Acoustic SLAB

How does it work ?
One or more underground SLABS sensitive to micro-variations in pressure are used to detect footsteps. A timer system prevents overcounting if a person steps twice on the SLAB. For wide passages, the dimensions and spacing of the SLABS can count people walking alongside each other, while maintaining an accuracy of ± 5%.
Technical Characteristics



Acoustic slab

Weight: 4.5 kg (9.9 lbs)

Dimensions :

Length 50 cm (19.7')

Width 60 cm (23.6')

Thickness 1.6 cm (6.3')
Highly accurate counting of groups

Detects direction of movement

Completely undetectable

Low maintenance

10-year battery life

High-capacity memory (21 months)

Waterproof (IP 68)
Hidden from view
The Acoustic SLABsensor is specially designed to be completely undetectable once installed. Once buried, the Acoustic Slab sensor is completely hidden from view.
Natural soils

For hard-packed soil or soil susceptible to erosion, the SLAB can be delivered with a protective honeycomb overlay to stabilize the soil and prevent the SLAB from being uncovered.
Artificial grounds

For surfaces covered with asphalt or paving blocks, specific solutions such as loose ground kits or floating SLABS allow inconspicuous installation without sacrificing the sensor's accuracy.
The key points
Large width and high accuracy

In the case of wide paths, the size of the SLABS and the spacing between them make it possible to count several people at the same time while maintaining an accuracy of ±5%.


With two rows of SLABS, not only can the number of pedestrians be counted, but the direction they walk in can be measured as well.

Robust and battery-powered

Specially designed for outdoor use, the sensor and logger are sealed to an IP68 rating against dust, mud and water.
The robust sensor withstands occasional overrun by small maintenance vehicles.
The system runs on a 10-year battery (Bluetooth™ mode) and can store up to 21 months' worth of data (hourly records).
Examples of installation
Evaluation of the impacts of tourism


A dozen SLAB counters have been installed along the 250 km (155 mi) Cathar Trail in the upper Aude Valley. The count data has been compared with data from:

field surveys of visitors;

surveys of local accommodation providers (campgrounds, mountain huts, gîtes, hotels, etc.)

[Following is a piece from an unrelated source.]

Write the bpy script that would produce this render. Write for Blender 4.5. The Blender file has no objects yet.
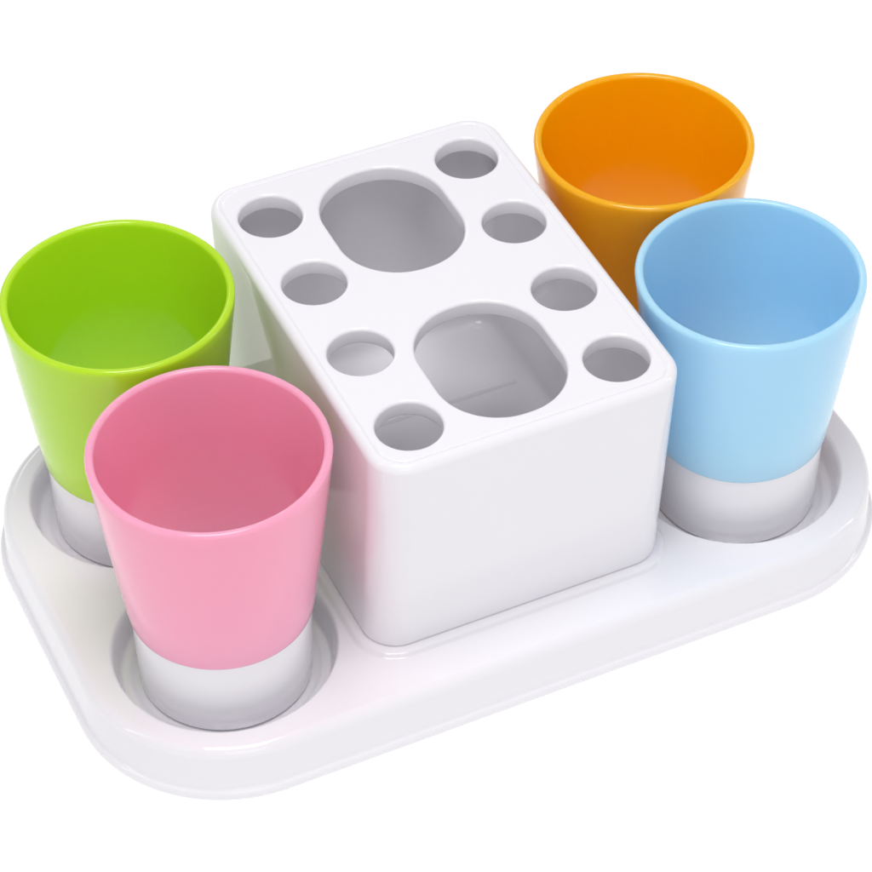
import bpy, math, numpy as np, bmesh
from mathutils import Matrix, Vector
S=0.01
scene=bpy.context.scene
col=scene.collection
# ---------------- materials
def srgb(r,g,b):
    f=lambda c:(c/255/12.92) if c/255<=0.04045 else ((c/255+0.055)/1.055)**2.4
    return (f(r),f(g),f(b),1)
def plastic(name,c,rough=0.22,sss=0.0,sr=0.005,bump=0.0,var=0.03):
    m=bpy.data.materials.new(name);m.use_nodes=True
    nt=m.node_tree;b=nt.nodes['Principled BSDF']
    b.inputs['IOR'].default_value=1.52
    if sss:
        b.inputs['Subsurface Weight'].default_value=sss
        b.inputs['Subsurface Scale'].default_value=sr
        b.inputs['Subsurface Radius'].default_value=(1,1,1)
    tc=nt.nodes.new('ShaderNodeTexCoord')
    n1=nt.nodes.new('ShaderNodeTexNoise');n1.inputs['Scale'].default_value=35;n1.inputs['Detail'].default_value=3
    nt.links.new(tc.outputs['Object'],n1.inputs['Vector'])
    mix=nt.nodes.new('ShaderNodeMix');mix.data_type='RGBA'
    mix.inputs[6].default_value=c
    mix.inputs[7].default_value=(c[0]*(1-var),c[1]*(1-var),c[2]*(1-var),1)
    nt.links.new(n1.outputs['Fac'],mix.inputs[0]);nt.links.new(mix.outputs[2],b.inputs['Base Color'])
    if bump:
        bp=nt.nodes.new('ShaderNodeBump');bp.inputs['Strength'].default_value=bump;bp.inputs['Distance'].default_value=0.001
        nt.links.new(n1.outputs['Fac'],bp.inputs['Height']);nt.links.new(bp.outputs['Normal'],b.inputs['Normal'])
    mr=nt.nodes.new('ShaderNodeMapRange');mr.inputs['To Min'].default_value=rough*0.85;mr.inputs['To Max'].default_value=rough*1.2
    nt.links.new(n1.outputs['Fac'],mr.inputs['Value'])
    nt.links.new(mr.outputs['Result'],b.inputs['Roughness'])
    return m
WHITE=plastic('white_plastic',(0.88,0.865,0.90,1),0.05,bump=0.012,var=0.01)
PINK=plastic('pink_plastic',srgb(255,164,190),0.15,0.85,var=0.01)
GREEN=plastic('green_plastic',srgb(180,222,32),0.15,0.85,var=0.01)
ORANGE=plastic('orange_plastic',srgb(255,173,0),0.15,0.85,var=0.01)
BLUE=plastic('blue_plastic',srgb(172,217,255),0.15,0.85,var=0.01)
# ---------------- helpers
def mesh_obj(name,verts,faces,mat,loc=(0,0,0),parent=None,sharp=None):
    me=bpy.data.meshes.new(name)
    me.from_pydata([tuple(float(c)*S for c in v) for v in verts],[],faces)
    me.materials.append(mat)
    me.polygons.foreach_set('use_smooth',[True]*len(me.polygons))
    me.update()
    if sharp: me.set_sharp_from_angle(angle=math.radians(sharp))
    o=bpy.data.objects.new(name,me);col.objects.link(o)
    o.location=Vector(loc)*S
    if parent: o.parent=parent
    return o
def rr(hx,hy,rc,z,na=16,ns=1,nsy=None,oy=0,ox=0):
    nsy=nsy or ns
    o=[]
    cs=((1,1,0),(-1,1,90),(-1,-1,180),(1,-1,270))
    for k,(sx,sy,a0) in enumerate(cs):
        for i in range(na+1):
            a=math.radians(a0+90*i/na)
            o.append((sx*(hx-rc)+rc*math.cos(a)+ox,sy*(hy-rc)+rc*math.sin(a)+oy,z))
        nx,ny,na0=cs[(k+1)%4]
        b=math.radians(na0)
        p=o[-1];q=(nx*(hx-rc)+rc*math.cos(b)+ox,ny*(hy-rc)+rc*math.sin(b)+oy,z)
        n=ns if k%2==0 else nsy
        for i in range(1,n):
            t=i/n;o.append((p[0]+(q[0]-p[0])*t,p[1]+(q[1]-p[1])*t,z))
    return o
def loft(loops,cap0=True,cap1=True):
    n=len(loops[0]);v=[p for l in loops for p in l];f=[]
    for k in range(len(loops)-1):
        for i in range(n):
            j=(i+1)%n
            f.append((k*n+i,k*n+j,(k+1)*n+j,(k+1)*n+i))
    if cap0:f.append(tuple(range(n-1,-1,-1)))
    if cap1:f.append(tuple((len(loops)-1)*n+i for i in range(n)))
    return v,f
def lathe(prof,n=128,c0=True,c1=True):
    loops=[[(r*math.cos(2*math.pi*i/n),r*math.sin(2*math.pi*i/n),z) for i in range(n)] for r,z in prof]
    return loft(loops,c0,c1)
def arc(cx,cz,r,a0,a1,n=6):
    return [(cx+r*math.cos(math.radians(a0+(a1-a0)*i/n)),cz+r*math.sin(math.radians(a0+(a1-a0)*i/n))) for i in range(n+1)]
# ---------------- geometry numbers (cm)
CUPS={'pink':(-9.44,-3.83),'green':(-9.46,3.98),'orange':(9.44,3.84),'blue':(9.38,-3.68)}
LX,LY,RC=14.34,8.64,5.1
ZT=2.05
H=10.92
holder=bpy.data.objects.new('toothbrush_holder',None);col.objects.link(holder)
holder.empty_display_size=0.05
holder['label']="white glossy plastic toothbrush holder box with ten openings on tray"
holder['category']="toothbrush holder"
BW,BD,OT=5.25,7.42,0.12
BWb,BDb,OB=5.27,6.68,0.20
# tray
def sstep(t):
    t=np.clip(t,0,1);return t*t*(3-2*t)
def height(x,y):
    z=np.full_like(x,ZT)
    qx=np.abs(x)-(BWb+0.26-1.4);qy=np.abs(y-OB)-(BDb+0.26-1.4)
    d=np.hypot(np.maximum(qx,0),np.maximum(qy,0))+np.minimum(np.maximum(qx,qy),0)-1.4
    z=z+0.13*sstep(1-d/0.10)
    for cx,cy in CUPS.values():
        r=np.hypot(x-cx,y-cy)
        dz=-0.96*sstep((3.66-r)/0.28)-0.06*sstep((3.12-r)/0.14)
        z=np.where(r<3.72,z+dz,z)
    return z
NA,NSX,NSY=80,190,85
prof=[(0.08,0.0),(0.02,0.05),(0,0.12),(0,0.26),(0.02,0.33),(0.07,0.37),(0.14,0.40),(0.17,0.47)]
prof+=[(0.17+0.08*t,0.47+(1.68-0.47)*t) for t in(0.33,0.66,1)]
for i in range(1,11):
    a=math.radians(90*i/10)
    prof.append((0.25+0.36*(1-math.cos(a)),1.68+0.37*math.sin(a)))
TX=-0.04
loops=[rr(LX-i,LY-i,RC-i,z,NA,NSX,NSY,ox=TX) for i,z in prof]
base=np.array(rr(LX-0.64,LY-0.64,RC-0.64,ZT,NA,NSX,NSY,ox=TX))
K=210
for k in range(K):
    t=1-k/K
    L=base.copy();L[:,:2]*=t
    L[:,2]=height(L[:,0],L[:,1])
    loops.append([tuple(p) for p in L])
v,f=loft(loops,True,True)
tray=mesh_obj('tray',v,f,WHITE,parent=holder)
tray['label']="white rounded rectangular tray with four round cup wells"
# storage box
zb=ZT+0.125
def lp(z,inset=0,rc=1.2):
    t=(z-zb)/(H-zb)
    hx=BWb+(BW-BWb)*t-inset;hy=BDb+(BD-BDb)*t-inset
    return rr(hx,hy,max(rc-inset,0.15),z,24,6,oy=OB+(OT-OB)*t)
L=[lp(zb-0.04,0.05),lp(zb+0.012,0.045),lp(zb+0.04,0.035),lp(zb+0.07,0.012),lp(zb+0.12,0)]
L+=[lp(zb+0.2+(H-0.32-zb-0.2)*t,0) for t in(0,0.25,0.5,0.75,1)]
for i in range(1,9):
    a=math.radians(90*i/8);L.append(lp(H-0.32+0.32*math.sin(a),0.28*(1-math.cos(a))))
L+=[lp(H-0.005,0.30),lp(H-0.03,0.34),lp(H-0.055,0.38),lp(H-0.065,0.46)]
L+=[lp(H-0.50,0.46),lp(H-0.60,0.44),lp(H-0.70,0.38),lp(H-0.8,0.32)]
L+=[lp(zb+0.6,0.34),lp(zb+0.40,0.40),lp(zb+0.28,0.55),lp(zb+0.25,0.8)]
v,f=loft(L)
def ridge(v,f,p,q,w,z0,h):
    p=np.array(p,float);q=np.array(q,float);d=(q-p)/np.linalg.norm(q-p);s=np.array([-d[1],d[0]])
    pr=[(-1,0),(-.5,.7),(0,1),(.5,.7),(1,0)]
    n=len(v)
    for e in(p,q):
        for a,b in pr: v.append((e[0]+s[0]*a*w,e[1]+s[1]*a*w,z0+b*h))
    for i in range(4): f.append((n+i,n+5+i,n+6+i,n+1+i))
    f.append(tuple(n+i for i in range(5)));f.append(tuple(n+5+i for i in(4,3,2,1,0)))
ridge(v,f,(-4.3,3.0),(4.3,3.0),0.10,zb+0.245,0.09)
ridge(v,f,(1.2,3.1),(1.2,6.0),0.10,zb+0.245,0.09)
box=mesh_obj('storage_box',v,f,WHITE,parent=holder,sharp=40)
# lid
cu=bpy.data.curves.new('lid','CURVE');cu.dimensions='2D';cu.fill_mode='BOTH'
def spl(pts):
    s=cu.splines.new('POLY');s.points.add(len(pts)-1)
    for p,q in zip(s.points,pts): p.co=(q[0]*S,q[1]*S,0,1)
    s.use_cyclic_u=True
spl(rr(BW-0.34,BD-0.34,0.86,0,24,1,oy=OT))
HX,HS,HR=3.56,3.66,1.05
for i in range(4):
    for sx in(-1,1):
        spl([(sx*HX+HR*math.cos(t*math.pi/36),(i-1.5)*HS+HR*math.sin(t*math.pi/36)) for t in range(72)])
for yy in(-3.80,3.68):
    spl([(p[0],p[1]+yy) for p in rr(2.12,2.68,2.04,0,32,1)])
bv=0.12
cu.bevel_depth=bv*S;cu.bevel_resolution=4;cu.offset=-bv*S;cu.extrude=0.20*S
lo=bpy.data.objects.new('tmp',cu);col.objects.link(lo)
bpy.context.view_layer.update()
me=bpy.data.meshes.new_from_object(lo.evaluated_get(bpy.context.evaluated_depsgraph_get()))
bpy.data.objects.remove(lo)
bm=bmesh.new();bm.from_mesh(me);bmesh.ops.remove_doubles(bm,verts=bm.verts,dist=1e-6)
bmesh.ops.recalc_face_normals(bm,faces=bm.faces);bm.to_mesh(me);bm.free()
me.materials.clear();me.materials.append(WHITE)
me.polygons.foreach_set('use_smooth',[True]*len(me.polygons))
zmx=max(v.co.z for v in me.vertices);zmn=min(v.co.z for v in me.vertices)
nn=[]
for v_ in me.vertices:
    if abs(v_.co.z-zmx)<1e-6: nn.append((0,0,1))
    elif abs(v_.co.z-zmn)<1e-6: nn.append((0,0,-1))
    else: nn.append(tuple(v_.normal))
me.normals_split_custom_set_from_vertices(nn)
lid=bpy.data.objects.new('lid',me);col.objects.link(lid);lid.parent=holder
lid.location=(0,0,(H-0.02-0.20-bv)*S)
lid['label']="white lid with eight round holes and two large oval openings"
# ---------------- cups
ZC=10.92
def make_cup(key,mat,cname,first=None):
    x,y=CUPS[key]
    z0=ZT-1.01
    e=bpy.data.objects.new('cup',None);col.objects.link(e);e.location=(x*S,y*S,z0*S)
    e.empty_display_size=0.03
    e['label']="%s plastic tumbler with white base standing in tray well"%cname
    e['category']="cup";e['group']="tumblers standing in the tray wells"
    if first is None:
        zt=ZC-z0;zm=4.15-z0
        P=[(2.60,zm-0.0),(2.88,zm-0.01),(2.94,zm+0.02),(2.955,zm+0.07)]
        n=14
        for i in range(1,n+1):
            t=i/n;z=zm+0.07+(zt-0.16-zm-0.07)*t
            P.append((2.955+(3.75-2.955)*(t**0.93),z))
        P+=arc(3.61,zt-0.14,0.14,0,180,10)[1:]
        for i in range(1,11):
            t=i/10;P.append((3.47-0.76*t,zt-0.14-(zt-0.14-1.6)*t))
        for i in range(1,9):
            a=math.radians(90*i/8);P.append((1.51+1.2*math.cos(a),1.6-1.15*math.sin(a)))
        P+=[(0.6,0.44)]
        v,f=lathe(P,144,False,True)
        b=mesh_obj('body',v,f,mat,parent=e,sharp=50)
        Q=[(2.1,0.10),(2.35,0.0),(2.62,0.0),(2.74,0.04),(2.80,0.12)]
        Q+=[(2.80+(2.885-2.80)*t,0.12+(zm-0.02-0.12)*t) for t in(0.25,0.5,0.75,1)]
        Q+=[(2.6,zm-0.015)]
        v,f=lathe(Q,144)
        w=mesh_obj('base',v,f,WHITE,parent=e,sharp=50)
    else:
        for c in first.children:
            o=c.copy();col.objects.link(o);o.parent=e
            if o.name.startswith('body'):
                o.data=c.data.copy();o.data.materials[0]=mat
    return e
c1=make_cup('pink',PINK,'pink')
bpy.context.view_layer.update()
make_cup('green',GREEN,'lime green',c1)
make_cup('orange',ORANGE,'orange',c1)
make_cup('blue',BLUE,'light blue',c1)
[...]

telephone or postal surveys;

panel discussions (academics, technicians, etc.)

local tourism promoters (sale of hiking guides, etc.).

Comparing this data with the count data logged by pedestrian, horse and MTB Eco-Counters has enabled to identify the social, media and economic impacts of the popularity of the Cathar Trail.
Management of visitors flows

Two car counters and around ten SLAB counters were installed at strategic points (parking lots, dams, lakes and other points of interest) on Mount Saint-Victoire in southern France in 2002.
The quantitative data logged at these points was combined with a large-scale qualitative study in 2009. The study revealed, among other things, that the flows of visitors had shifted and that areas that initially had not often been frequented y visitors had a much higher chance of being accessed. Measures were quickly taken to protect these areas from damage caused by the rising number of visitors. Signs and trail markers were also added to direct visitors along the right paths.